Он принимал её – всю, такую, какой была она, какая была ему, однажды, свыше, – дана.
Он – радовался бытию.
Верил – в звезду свою.
Своему многогранному дару цену прекрасно знал.
Чутью своему точнейшему давным-давно доверял.
Головы, даже в годы тяжёлые, слава богу, он не сложил.
Он – просто-напросто жил.
Но, замечу тут же, при этом – и не совсем просто.
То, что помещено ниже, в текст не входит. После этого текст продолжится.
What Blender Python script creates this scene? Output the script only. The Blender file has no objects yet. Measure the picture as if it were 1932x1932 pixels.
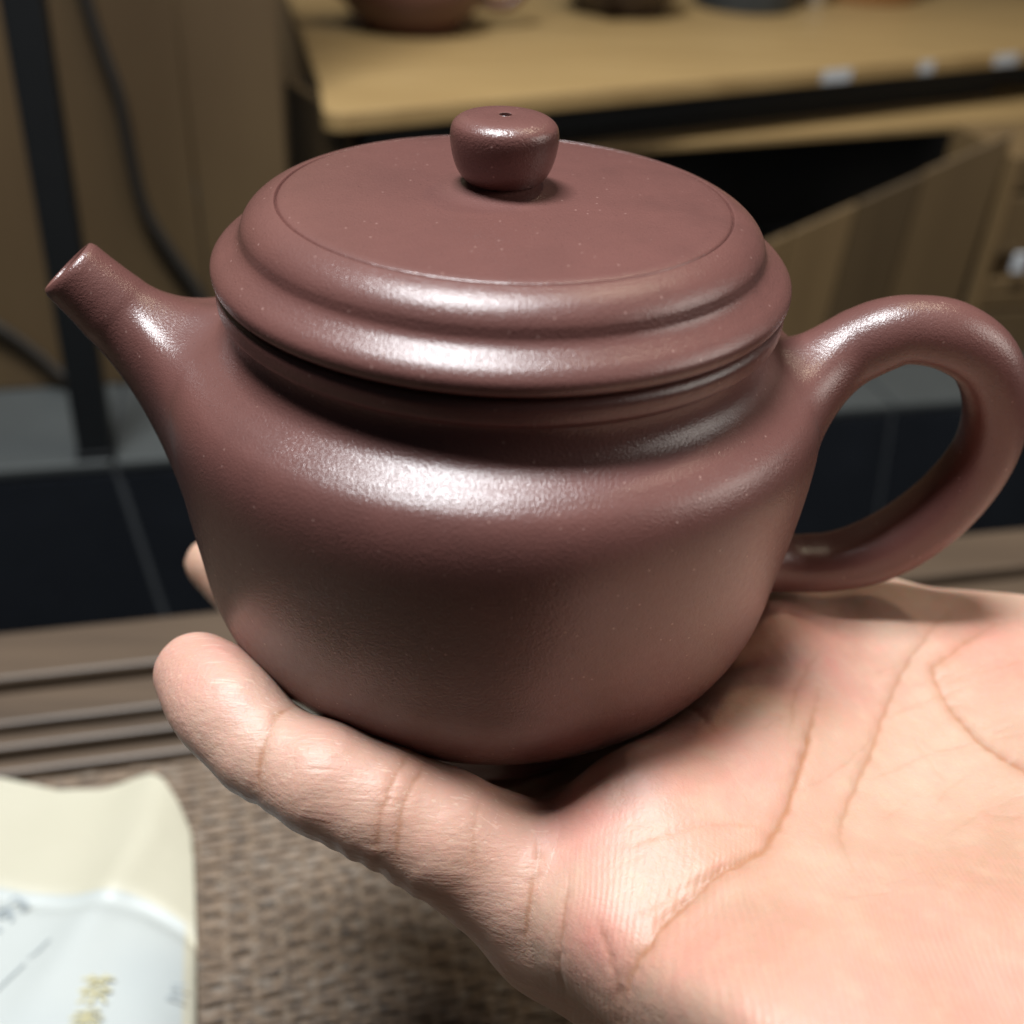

Был – сплошным продолжением роста.
Духовного, прежде всего.
Творческого. Извечного.
Везде и во всём – человечного.
Крайне важного – для него.
Жил – свет в небесах любя.
Жил – землю славя свою.
В аду – жил, словно в раю.
Жил он – внутри себя.
А ещё жил – внутри своего, надёжного, узкого круга.
Во время оно им созданного.
Буквально из ничего.
(Так могло показаться кому-то.
Но мне так вовсе не кажется.
Круг доверия и уюта.
Столько судеб в нём вместе свяжутся!)
И получилось ведь, надо же, – кое-что. Даже больше – что-то.
Нечто. Нити срослись духовные. Разрослись, как цветы, щедроты.
Небольшого, в общем-то, роста, но довольно широкий, устойчивый, спокойно, привычно, уверенно ходил он по той земле, которую постигать не уставал, которую, попавшую вдруг в историю, по-своему, разумеется, с неповторимыми нотами, в своём ключе и тональности, без помпезности, без банальности, с откровениями, прозрениями, наблюдениями точнейшими, со словами наивернейшими, ужасаясь всему и тут же, неизменно, им восхищаясь, ни с властями, ни с общим бредом по привычке не пререкаясь, на своём пути одиноком страстно, искренне воспевал.
Обожал он прогулки, долгие и неспешные, – на природе.
Замечал он то, что другому не дано заметить – в народе.
Получал он заряд энергии от своих наблюдений в мире.
Лаконичен был он в письме, ну а мыслил – гораздо шире.
В домашних условиях – сиживал вроде в сторонке где-то.